9:50am Kody Kapow: Lantern Kapow! (Sam Chou) comes on with a tiger that can do kung fu and children that can do chi magic. Mom is impressed and wants to watch but becomes upset that people are talking loudly nearby.

10:00am The baby kung fu demonstration starts because suddenly there are more kids in the room. Sifu head instruction Calvin Chung of Chung’s Arts Academy gives an introduction to lionheads and shows how strings are used to make the mouth and eyes move. My son freaks out and starts screaming about going home. Mom ignores him and decides to learn kung fu herself!

I drag my child back to watch animation shorts and he settles down. The children who watch Calvin learn a few kung fu moves and get to put on the lion head used for the dances. Mom is impressed that children were allowed to put it on and says they are a few hundred dollars apiece. I point out to my son that kids were doing kung fu and he deliberately ignores me by focusing on the movie screen.

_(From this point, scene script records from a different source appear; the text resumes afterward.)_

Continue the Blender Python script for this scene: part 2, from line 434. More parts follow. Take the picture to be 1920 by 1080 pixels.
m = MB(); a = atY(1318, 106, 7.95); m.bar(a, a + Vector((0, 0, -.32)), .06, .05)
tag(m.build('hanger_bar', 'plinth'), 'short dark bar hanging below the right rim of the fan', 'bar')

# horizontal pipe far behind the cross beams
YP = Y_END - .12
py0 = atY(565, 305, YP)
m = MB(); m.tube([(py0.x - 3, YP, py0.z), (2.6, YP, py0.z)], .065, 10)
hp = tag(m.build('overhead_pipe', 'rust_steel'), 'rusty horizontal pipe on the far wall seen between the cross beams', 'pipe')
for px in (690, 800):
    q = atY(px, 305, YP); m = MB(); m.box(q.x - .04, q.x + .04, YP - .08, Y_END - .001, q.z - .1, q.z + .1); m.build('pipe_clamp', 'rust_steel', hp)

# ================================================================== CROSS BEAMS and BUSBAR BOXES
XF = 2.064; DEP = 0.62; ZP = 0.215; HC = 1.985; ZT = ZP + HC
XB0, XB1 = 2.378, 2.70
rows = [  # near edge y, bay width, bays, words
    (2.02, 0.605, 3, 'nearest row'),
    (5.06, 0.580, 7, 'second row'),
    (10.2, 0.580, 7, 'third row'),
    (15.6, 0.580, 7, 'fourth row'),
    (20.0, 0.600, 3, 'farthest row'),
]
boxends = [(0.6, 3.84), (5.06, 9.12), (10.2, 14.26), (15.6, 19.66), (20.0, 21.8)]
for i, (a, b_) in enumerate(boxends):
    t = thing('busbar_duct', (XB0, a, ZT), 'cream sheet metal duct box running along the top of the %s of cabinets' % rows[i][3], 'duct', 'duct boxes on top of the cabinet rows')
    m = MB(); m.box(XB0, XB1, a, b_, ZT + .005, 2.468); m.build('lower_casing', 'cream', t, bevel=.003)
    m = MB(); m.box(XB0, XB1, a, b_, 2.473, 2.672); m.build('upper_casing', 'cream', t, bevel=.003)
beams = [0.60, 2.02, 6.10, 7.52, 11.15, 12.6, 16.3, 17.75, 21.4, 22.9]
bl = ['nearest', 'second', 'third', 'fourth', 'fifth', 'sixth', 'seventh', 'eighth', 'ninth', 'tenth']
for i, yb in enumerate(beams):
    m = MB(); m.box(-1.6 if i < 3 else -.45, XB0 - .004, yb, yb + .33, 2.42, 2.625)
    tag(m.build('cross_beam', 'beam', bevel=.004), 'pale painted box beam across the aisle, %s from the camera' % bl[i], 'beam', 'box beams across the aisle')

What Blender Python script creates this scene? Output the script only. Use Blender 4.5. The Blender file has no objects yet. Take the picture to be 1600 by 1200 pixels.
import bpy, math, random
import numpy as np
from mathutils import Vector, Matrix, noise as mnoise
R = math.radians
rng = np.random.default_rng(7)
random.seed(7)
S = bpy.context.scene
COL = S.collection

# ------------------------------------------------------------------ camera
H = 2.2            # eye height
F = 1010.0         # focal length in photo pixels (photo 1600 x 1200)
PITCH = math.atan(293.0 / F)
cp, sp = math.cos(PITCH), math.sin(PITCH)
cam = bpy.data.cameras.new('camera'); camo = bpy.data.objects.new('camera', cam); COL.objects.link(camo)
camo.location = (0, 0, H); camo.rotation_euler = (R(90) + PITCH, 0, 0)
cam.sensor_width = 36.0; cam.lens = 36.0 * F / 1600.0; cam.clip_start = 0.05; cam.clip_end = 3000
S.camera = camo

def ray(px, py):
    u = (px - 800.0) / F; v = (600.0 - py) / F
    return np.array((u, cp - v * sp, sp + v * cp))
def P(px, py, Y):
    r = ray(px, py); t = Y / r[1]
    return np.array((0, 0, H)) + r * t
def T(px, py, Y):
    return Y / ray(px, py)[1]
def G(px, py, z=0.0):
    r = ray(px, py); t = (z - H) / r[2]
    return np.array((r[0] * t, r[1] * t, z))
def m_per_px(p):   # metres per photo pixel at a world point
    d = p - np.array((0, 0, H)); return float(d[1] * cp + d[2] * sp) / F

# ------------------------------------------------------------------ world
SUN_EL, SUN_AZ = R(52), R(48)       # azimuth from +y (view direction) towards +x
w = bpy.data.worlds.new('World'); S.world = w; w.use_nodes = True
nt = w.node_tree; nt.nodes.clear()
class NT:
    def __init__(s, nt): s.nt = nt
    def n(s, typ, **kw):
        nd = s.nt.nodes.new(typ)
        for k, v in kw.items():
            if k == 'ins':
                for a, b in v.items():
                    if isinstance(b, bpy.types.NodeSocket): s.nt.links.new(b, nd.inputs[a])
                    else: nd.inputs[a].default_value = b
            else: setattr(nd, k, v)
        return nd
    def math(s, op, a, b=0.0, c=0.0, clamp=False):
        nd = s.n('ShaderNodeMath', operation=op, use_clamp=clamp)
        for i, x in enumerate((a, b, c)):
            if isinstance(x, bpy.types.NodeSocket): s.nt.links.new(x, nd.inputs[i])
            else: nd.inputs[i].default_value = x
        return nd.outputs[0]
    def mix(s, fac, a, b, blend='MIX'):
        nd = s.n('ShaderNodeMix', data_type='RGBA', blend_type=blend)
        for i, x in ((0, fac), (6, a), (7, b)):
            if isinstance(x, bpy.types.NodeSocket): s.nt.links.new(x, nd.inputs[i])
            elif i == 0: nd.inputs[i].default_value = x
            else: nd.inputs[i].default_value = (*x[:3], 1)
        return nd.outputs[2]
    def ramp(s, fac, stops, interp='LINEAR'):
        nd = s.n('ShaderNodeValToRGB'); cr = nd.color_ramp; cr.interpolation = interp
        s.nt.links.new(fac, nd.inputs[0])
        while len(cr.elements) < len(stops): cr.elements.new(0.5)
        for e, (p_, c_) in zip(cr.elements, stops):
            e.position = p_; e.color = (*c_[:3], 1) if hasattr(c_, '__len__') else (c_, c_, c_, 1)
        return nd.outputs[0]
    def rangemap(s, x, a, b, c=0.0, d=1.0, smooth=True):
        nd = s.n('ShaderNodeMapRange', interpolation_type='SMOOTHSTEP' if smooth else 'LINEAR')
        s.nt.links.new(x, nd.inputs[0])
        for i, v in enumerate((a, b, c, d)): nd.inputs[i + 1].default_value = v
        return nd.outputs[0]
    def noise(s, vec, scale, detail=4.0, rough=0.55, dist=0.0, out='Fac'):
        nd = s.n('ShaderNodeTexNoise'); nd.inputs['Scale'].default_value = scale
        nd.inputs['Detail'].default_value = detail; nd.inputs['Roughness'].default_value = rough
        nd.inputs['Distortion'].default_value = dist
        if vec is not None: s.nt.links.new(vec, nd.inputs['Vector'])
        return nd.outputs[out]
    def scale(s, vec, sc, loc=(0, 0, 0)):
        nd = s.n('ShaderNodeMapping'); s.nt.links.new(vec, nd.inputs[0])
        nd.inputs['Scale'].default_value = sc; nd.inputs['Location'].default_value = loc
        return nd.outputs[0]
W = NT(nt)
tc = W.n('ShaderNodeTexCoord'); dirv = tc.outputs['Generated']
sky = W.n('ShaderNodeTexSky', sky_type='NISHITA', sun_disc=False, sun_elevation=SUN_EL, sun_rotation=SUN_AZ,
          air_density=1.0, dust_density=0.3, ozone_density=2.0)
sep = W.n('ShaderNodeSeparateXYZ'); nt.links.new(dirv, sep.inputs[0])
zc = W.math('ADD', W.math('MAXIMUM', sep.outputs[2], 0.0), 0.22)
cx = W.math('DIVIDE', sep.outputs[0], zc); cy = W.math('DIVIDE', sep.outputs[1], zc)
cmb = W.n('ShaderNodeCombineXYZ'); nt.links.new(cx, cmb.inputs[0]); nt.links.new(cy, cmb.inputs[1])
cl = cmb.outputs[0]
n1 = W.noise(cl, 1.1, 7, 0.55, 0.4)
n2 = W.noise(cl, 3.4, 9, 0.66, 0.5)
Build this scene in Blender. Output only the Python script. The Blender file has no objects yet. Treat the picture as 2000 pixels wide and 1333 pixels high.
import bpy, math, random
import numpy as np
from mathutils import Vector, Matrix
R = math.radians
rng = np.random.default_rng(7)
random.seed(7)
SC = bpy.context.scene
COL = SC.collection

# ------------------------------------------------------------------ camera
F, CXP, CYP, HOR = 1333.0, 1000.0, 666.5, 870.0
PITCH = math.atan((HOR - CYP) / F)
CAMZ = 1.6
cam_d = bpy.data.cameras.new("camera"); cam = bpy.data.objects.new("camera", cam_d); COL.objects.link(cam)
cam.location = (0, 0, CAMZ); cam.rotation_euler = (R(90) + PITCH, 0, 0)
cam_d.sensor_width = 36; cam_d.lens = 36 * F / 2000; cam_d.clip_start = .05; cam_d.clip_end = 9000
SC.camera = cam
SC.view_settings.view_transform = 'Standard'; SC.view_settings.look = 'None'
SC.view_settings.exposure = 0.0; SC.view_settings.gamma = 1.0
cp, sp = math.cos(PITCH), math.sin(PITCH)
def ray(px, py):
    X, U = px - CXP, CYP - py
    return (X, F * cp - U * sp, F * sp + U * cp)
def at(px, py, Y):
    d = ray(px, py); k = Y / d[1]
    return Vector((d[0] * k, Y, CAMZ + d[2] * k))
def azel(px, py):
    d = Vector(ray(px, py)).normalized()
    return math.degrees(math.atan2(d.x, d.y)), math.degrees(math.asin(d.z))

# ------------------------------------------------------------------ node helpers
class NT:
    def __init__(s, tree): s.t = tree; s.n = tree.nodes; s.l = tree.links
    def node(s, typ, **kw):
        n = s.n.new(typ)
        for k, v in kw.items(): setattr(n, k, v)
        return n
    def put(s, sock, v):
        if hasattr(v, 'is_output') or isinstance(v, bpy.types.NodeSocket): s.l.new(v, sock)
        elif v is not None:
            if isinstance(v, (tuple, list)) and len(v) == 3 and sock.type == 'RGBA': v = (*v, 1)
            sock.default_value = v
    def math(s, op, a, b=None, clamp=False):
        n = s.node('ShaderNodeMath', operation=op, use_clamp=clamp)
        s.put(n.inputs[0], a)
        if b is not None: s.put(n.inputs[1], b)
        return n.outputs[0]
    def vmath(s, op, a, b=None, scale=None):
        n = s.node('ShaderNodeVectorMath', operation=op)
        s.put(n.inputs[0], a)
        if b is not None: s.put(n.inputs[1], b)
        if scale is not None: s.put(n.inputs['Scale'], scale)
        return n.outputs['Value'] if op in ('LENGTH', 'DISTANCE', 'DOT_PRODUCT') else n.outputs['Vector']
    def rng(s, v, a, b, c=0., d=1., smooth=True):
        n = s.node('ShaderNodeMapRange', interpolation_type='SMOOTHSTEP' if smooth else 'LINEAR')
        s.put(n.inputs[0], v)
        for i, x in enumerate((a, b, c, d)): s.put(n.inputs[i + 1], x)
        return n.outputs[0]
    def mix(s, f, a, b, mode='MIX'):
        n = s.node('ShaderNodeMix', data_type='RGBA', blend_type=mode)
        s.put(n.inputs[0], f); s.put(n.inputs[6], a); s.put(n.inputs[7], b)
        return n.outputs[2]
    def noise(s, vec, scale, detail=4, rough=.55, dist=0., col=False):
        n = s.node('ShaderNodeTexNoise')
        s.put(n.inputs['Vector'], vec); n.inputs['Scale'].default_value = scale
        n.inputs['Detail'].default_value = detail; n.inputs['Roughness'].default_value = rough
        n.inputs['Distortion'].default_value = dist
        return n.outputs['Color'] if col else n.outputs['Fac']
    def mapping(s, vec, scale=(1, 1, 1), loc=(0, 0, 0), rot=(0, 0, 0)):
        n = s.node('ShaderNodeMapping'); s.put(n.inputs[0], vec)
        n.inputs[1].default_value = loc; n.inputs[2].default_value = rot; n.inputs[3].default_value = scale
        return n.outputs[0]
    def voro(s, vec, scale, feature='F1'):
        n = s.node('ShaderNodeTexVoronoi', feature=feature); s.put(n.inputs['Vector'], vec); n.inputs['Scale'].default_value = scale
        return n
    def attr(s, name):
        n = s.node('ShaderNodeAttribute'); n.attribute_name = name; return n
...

10:30am Son throws himself on the floor screaming about going home. I tell him there is a button making activity and he is interested. After coloring characters from Lillian Chan’s Yumi and Boom, a volunteer helped us make a few buttons. My son is happy that he gets to press the lever of the button machine. The volunteer laments that she has been so busy she hasn’t watched any films at Reel Asian!

10:40am My child is bored after buttons and coloring, but he is willing to sit down to watch reruns of the animation. Mom resumes feeding him bbq pork noodles and is happy when he almost finishes the bowl.

11:00am Son starts fussing about why we can’t change the channel to watch Thomas the Train. Good question! There is an announcement for another baby kung fu session, but he refuses to budge. I tell him that he can touch the feathers of the lion head but he shakes his head in disgust.

11:15am The animated shorts all stop, lights turn on and kids can get their face painted. Son starts running around like a wild animal and gets into a fight with another child over the use of a toy tunnel. The other kid was bigger and runs off with the tunnel (made of nylon and wire). Someone tells me that at 401 Richmond Street we can experience Yumi and Boom on virtual reality (VR) headsets and nearby is ice cream.

11:30am We walk by Sweet Jesus, a soft serve ice cream store and one order is around $10. We can buy a chicken at a Chinese restaurant for $10! My mom fumes. So no ice cream. We fumble around at different doors at 401 Richmond before finding the right one. Volunteers kindly lead us to the exhibit but only kids 12 and up can experience the VR headsets and there is a 45 minute wait if adults want to try. That is too long of a wait. We end up in a lounge watching experimental videos before my son starts demanding ice cream.

11:35am We end up at McDonalds with more reasonably priced soft serve ice cream and everyone is happy.

The Wee Asian for children was a great event overall as kids learn about film festivals at an early age and will hopefully be a supporter of the arts when they grow up. Half a day is a good chunk of scheduling time because children tire easily and can exhaust their parents. Hopefully, next year Reel Asian will do a similar activity again and my son will be old enough to do more!